EZchip Semiconductor Ltd. signed a definitive agreement to acquire Tilera Corp. for $130 million in cash adding a multi-core product portfolio to the company as well as expanding its addressable markets.
EZchip will pay $50 million at the closing of the acquisition, expected in the third quarter, and up to an additional $80 million subject to performance goals being met. Following the close of the deal, Devesh Garg, CEO of Tilera, will serve as EZchip’s president of U.S. operations.
EZchip outlined seven ways in which the Tilera acquisition will advance the Israeli company’s future including:
- Making EZchip a player in the multi-core CPU market.
- Doubling EZchip’s total available market (TAM) to $2 billion.
- Increasing EZchip’s U.S. presence in both Silicon Valley and Boston, Mass.
- Adding more than 100 Tilera customers to EZchip’s network.
- Opening access to data center and cloud network target markets, two markets the company already was looking at for future growth.
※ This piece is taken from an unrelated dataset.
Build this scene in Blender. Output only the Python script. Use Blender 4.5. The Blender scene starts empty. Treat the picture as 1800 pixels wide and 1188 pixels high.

- Synergies among current product roadmaps for future processors.
- Diversification of EZchip’s product lines with a new CPUs and an intelligent network interface card and white box appliance family.
“While our NPU portfolio and, in particular, our new NPS targets high-end carrier and data center equipment in which a high-performance data-plane only NPU is required, the Tilera multi-core CPUs address a wide range of data-center systems in which both data-plane and control-plane run on the multi-core CPU,” said Eli Fruchter, CEO of EZchip Semiconductor, in a statement. “The addition of a multi-core product portfolio to EZchip expands and diversifies our product offerings and addressable markets.”
Multi-core processors are used in a variety of markets and products including network appliances, enterprise routers, cloud computing, video and voice encoders, network monitoring and numerous other data center and networking functions. Not surprisingly, multi-core CPUs perform multiple control and processing functions in these applications.
EZchip said that it believes there is potential to merge Tilera’s multi-core technology along with its own network processing technology to create integrated chips that may be able to address many market segments with a new offerings. However, the company did not expand upon its plans for this integration or what markets it could see these chips enter.